Substitution mechanism of rare earths at fluorapatite characteristic sites: experimental and computational calculations

Abstract

Rare earths (REs) containing phosphate rock is a potential REs resource. The unclear occurrence mechanism of REs in phosphorite limits its further development and utilization. Fluorapatite (FAP) is the main REs-bearing target mineral in phosphorite, the microscopic mechanism of REs entering FAP still needs to be further studied from the electronic scale. In this paper, the doping mechanism of REs in FAP was studied by experiment combined with GGA+U calculation.

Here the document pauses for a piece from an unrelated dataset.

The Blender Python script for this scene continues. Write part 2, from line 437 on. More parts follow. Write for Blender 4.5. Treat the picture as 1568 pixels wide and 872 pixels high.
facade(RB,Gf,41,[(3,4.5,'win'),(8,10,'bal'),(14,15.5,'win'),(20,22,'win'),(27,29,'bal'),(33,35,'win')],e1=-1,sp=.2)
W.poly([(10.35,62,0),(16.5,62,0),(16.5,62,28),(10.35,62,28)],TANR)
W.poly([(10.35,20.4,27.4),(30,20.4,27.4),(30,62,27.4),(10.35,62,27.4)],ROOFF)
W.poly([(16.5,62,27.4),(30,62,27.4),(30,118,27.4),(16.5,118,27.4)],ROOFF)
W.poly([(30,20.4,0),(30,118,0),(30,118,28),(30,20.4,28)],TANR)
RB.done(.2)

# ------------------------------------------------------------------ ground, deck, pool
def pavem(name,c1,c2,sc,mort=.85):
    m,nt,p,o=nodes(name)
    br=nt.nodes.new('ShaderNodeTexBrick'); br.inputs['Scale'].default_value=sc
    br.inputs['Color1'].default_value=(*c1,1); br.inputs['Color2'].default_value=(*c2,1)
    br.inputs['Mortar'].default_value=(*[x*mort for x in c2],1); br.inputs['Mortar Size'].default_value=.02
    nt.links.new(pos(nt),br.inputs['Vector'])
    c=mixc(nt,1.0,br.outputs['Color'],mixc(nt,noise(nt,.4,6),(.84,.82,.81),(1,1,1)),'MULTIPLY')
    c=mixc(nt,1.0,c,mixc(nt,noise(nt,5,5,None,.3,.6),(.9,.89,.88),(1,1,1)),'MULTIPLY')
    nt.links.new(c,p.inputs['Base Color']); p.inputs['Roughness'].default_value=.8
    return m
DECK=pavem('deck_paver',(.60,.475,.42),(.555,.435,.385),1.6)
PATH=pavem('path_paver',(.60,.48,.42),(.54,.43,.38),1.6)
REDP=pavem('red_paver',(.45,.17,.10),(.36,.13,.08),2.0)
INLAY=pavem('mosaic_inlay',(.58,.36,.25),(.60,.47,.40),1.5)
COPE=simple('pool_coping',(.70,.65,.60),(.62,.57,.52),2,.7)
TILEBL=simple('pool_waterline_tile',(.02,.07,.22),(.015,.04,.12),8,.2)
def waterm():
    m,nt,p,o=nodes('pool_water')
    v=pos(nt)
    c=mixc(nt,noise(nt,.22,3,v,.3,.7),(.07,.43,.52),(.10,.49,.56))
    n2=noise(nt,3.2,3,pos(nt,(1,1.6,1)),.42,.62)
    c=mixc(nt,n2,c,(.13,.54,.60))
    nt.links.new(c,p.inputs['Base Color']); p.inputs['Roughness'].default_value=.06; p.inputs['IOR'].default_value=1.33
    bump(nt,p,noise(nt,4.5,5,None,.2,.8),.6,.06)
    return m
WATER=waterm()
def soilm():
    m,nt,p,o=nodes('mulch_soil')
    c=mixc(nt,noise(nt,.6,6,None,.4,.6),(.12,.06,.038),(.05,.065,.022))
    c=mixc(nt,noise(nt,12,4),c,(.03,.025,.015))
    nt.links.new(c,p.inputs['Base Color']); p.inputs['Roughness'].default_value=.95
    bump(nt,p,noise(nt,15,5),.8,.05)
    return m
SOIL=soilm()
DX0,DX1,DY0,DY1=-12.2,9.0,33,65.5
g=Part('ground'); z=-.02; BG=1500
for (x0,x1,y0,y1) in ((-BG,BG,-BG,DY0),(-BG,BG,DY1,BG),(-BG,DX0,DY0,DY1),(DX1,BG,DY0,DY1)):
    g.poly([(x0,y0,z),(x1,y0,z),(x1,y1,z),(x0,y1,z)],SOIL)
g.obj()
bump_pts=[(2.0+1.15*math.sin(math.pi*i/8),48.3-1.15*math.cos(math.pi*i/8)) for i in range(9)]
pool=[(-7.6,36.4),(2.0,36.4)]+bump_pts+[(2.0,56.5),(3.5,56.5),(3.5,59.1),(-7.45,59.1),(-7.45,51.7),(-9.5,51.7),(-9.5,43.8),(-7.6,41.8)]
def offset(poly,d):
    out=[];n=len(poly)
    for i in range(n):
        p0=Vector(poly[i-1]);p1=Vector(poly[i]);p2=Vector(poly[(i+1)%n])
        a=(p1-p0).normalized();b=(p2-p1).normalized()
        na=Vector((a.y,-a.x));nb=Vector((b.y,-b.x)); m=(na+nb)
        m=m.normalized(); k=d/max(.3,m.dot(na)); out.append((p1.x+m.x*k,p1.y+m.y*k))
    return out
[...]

The XRD, SEM, and FT-IR characterization results of hydrothermal synthesis products showed that REs (La, Ce, Nd, and Y) entered FAP crystal, and one of every 20 Ca atoms was replaced by a REs atom. The GGA+U calculation indicated that La-O/F, Ce-O/F, Nd-O/F, and Y-O/F were ionic bonds in general, and the bonding strength of La-O/F, Ce-O/F, Nd-O/F, and Y-O/F increased gradually with atomic number. The substitution difference of La, Ce, Nd, and Y was mainly caused by the gain and loss of electrons in f and d orbitals. The substitution mechanism of REs at the characteristic sites of Fap was studied, which provided a theoretical reference for the selective recovery of REs from phosphorus blocks.